» **Available records**:
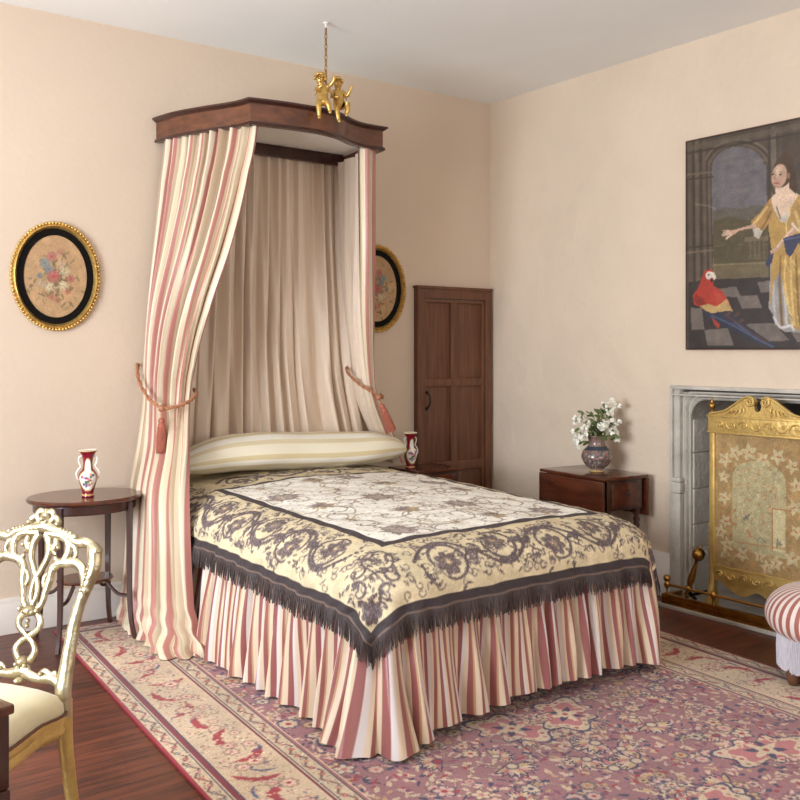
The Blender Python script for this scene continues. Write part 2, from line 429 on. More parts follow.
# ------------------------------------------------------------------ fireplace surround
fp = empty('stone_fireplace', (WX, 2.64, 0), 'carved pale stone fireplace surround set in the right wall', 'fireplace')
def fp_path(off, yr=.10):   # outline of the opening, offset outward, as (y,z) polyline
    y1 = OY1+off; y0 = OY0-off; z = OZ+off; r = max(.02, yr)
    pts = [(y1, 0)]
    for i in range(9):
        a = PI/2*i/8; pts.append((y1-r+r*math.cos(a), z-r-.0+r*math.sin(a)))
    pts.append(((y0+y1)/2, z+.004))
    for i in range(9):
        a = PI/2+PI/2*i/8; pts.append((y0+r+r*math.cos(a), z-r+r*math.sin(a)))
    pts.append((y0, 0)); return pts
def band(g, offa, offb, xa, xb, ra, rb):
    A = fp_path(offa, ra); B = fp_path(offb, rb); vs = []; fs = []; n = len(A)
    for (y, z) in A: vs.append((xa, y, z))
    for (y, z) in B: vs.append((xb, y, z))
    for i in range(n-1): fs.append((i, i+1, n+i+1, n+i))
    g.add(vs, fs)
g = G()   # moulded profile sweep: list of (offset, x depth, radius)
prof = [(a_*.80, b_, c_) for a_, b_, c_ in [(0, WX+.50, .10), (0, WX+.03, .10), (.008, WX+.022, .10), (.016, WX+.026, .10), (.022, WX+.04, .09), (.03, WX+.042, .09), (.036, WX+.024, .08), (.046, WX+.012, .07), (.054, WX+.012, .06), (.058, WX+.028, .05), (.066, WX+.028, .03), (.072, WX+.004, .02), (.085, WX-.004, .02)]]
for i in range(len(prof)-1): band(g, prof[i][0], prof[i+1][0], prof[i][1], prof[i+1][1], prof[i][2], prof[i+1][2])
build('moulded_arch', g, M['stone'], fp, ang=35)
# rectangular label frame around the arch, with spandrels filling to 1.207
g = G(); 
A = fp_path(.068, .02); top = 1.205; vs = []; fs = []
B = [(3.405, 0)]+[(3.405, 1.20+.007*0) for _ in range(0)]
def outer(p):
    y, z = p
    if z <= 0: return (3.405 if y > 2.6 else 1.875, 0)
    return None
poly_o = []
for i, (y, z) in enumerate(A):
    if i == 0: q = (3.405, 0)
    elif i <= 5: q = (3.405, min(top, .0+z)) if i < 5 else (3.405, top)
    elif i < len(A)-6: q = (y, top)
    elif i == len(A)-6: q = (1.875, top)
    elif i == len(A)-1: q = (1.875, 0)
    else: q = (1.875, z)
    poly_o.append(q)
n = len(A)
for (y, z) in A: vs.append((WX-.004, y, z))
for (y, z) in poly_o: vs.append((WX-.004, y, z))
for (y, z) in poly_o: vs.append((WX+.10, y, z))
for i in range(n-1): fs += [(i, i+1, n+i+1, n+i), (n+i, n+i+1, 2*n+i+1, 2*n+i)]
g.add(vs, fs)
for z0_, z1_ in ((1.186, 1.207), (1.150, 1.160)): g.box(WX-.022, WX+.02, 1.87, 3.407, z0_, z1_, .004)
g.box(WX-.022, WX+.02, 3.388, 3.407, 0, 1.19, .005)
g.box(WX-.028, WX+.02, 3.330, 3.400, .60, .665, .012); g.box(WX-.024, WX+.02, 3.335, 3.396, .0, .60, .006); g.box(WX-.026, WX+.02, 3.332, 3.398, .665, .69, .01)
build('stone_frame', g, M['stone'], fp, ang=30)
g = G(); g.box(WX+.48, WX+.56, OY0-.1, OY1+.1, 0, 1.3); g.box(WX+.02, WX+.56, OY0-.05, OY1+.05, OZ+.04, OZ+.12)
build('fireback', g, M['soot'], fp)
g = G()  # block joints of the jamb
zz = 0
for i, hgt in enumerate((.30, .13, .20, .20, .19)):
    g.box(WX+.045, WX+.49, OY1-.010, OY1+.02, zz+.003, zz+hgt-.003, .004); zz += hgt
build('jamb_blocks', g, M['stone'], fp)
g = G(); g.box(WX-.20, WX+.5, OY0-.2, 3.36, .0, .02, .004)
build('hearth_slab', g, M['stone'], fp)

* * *

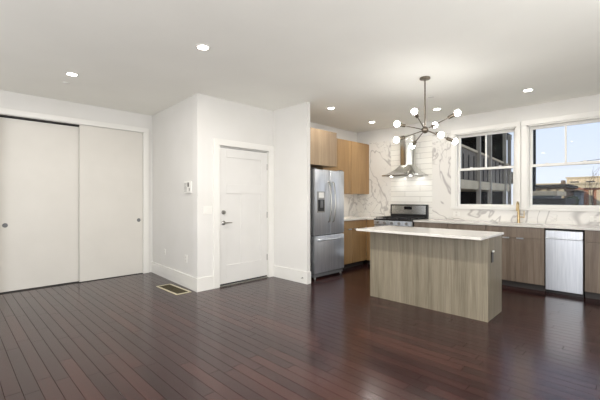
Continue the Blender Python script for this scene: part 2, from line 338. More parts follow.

» **To do**: Report how many lines in these entries contain "this". Answer with the number only.

» **Task solution**: 2